Illinois cracking down on police departments acquiring millions in military surplus

It’s a program designed to help local law enforcement agencies by giving them access to surplus military equipment.

CHICAGO (FOX 32 News) - It’s a program designed to help local law enforcement agencies by giving them access to surplus military equipment.

But FOX 32 has learned the state of Illinois is cracking down after it found some tiny police departments acquiring millions of dollars in military surplus.

It’s the same program Fox Lake police lieutenant Joseph Gliniewicz used illegally to acquire military supplies for his Police Explorers program.

Welcome to Athens, Illinois: population is 2,000 people.

It's literally a one stoplight town about 15 miles north of Springfield with a couple of bars, a café and a building that once hosted a young Abraham Lincoln.

And on the outskirts of town, you find a long row of used military equipment now parked in the Athens department of public works.

FOX 32: How much money do you think this program has saved your community?

"It's a considerable amount. I couldn't put a dollar amount on it right now but it's considerable,” said Athens Police Chief Tim Becker.

Becker showed FOX 32 some of the equipment he's secured through the "law enforcement support office"- or LESO - a program that allows local law enforcement agencies to acquire used or surplus military supplies from the federal department of defense.
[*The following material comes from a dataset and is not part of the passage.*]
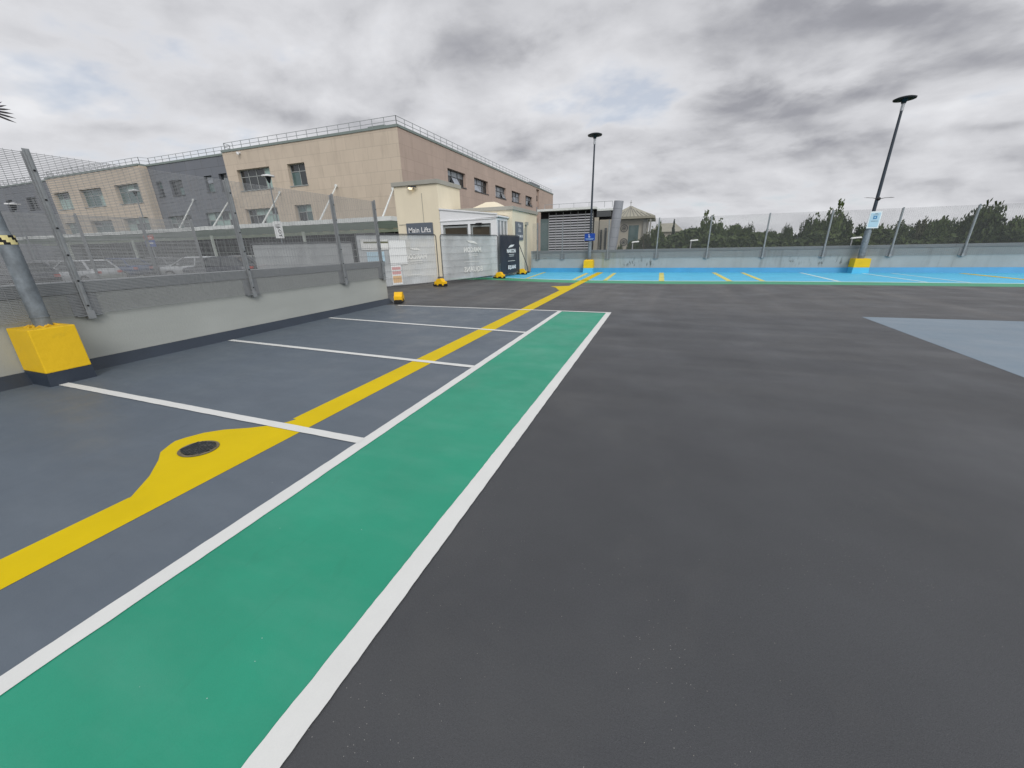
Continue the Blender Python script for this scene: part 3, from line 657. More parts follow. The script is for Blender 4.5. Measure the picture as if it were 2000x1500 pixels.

According to records obtained by FOX 32, the four-man Athens Police Department has acquired 326 pieces of military equipment valued at nearly $1.8 million in just the past three years, including five lawn mowers, a road striper, road grader, two bobcats, mini tractor, four generators, four forklifts, loader tractor, five bulldozers, street sweeper, bucket truck and a dump truck.

FOX 32: There are some people who will see this and say for a small town with a small police force this is way too much equipment. Is this an abuse of this program?

"Absolutely not. This is equipment that was bought and paid for with taxpayer money to the federal government. And these taxpayers in this community should have an opportunity to have it come back and benefit their community,” Becker said.

Athens is hardly alone. FOX 32 examined the state database and found a number of small Illinois towns acquiring millions of dollars in military surplus.

Like Golconda, which is a town of 640 people on the Ohio River, whose police department has obtained $691,000 in military surplus, including trucks and a $233,000 road grader.

And Metropolis, which has a population of 6400 people, obtained equipment valued at more than $3 million or more than $500 for every resident in town.

FOX 32: What is the problem you saw when you came in?

"Well you have agencies that have excessive or inappropriate amounts of property versus their agency size,” said Ashley Noblett.

Noblet is deputy director of the state agency that oversees the LESO program in Illinois. She says under previous administrations, there was little oversight or adherence to the rules, which is why they've begun cracking down and asking questions.

“How big is the department? What do they already have? Do they need it? Is it for law enforcement purpose only?" Noblett said.

Problems in the program first came to light last fall, when investigators found disgraced Fox Lake police lieutenant Joseph Gliniewicz had unlawfully used LESO to acquire thousands of pieces of military surplus for his Police Explorers post.

While some of it's in bad shape, FOX 32 was also surprised to find some of the equipment the military is giving away has hardly been used.

And FOX 32 has learned the state is investigating whether some communities have intentionally over-ordered equipment so that it can later be sold for profit, and then the money used for other municipal purposes.

FOX 32: They can't acquire stuff with the idea they're going to sell it?

"That is correct. That is not the LESO program's intended purpose,” Noblett said.

The Athens police chief told FOX 32 they have sold surplus military equipment after keeping it a year, which is required under the program. They’ve used the proceeds to pay for three brand new squad cars and other new equipment.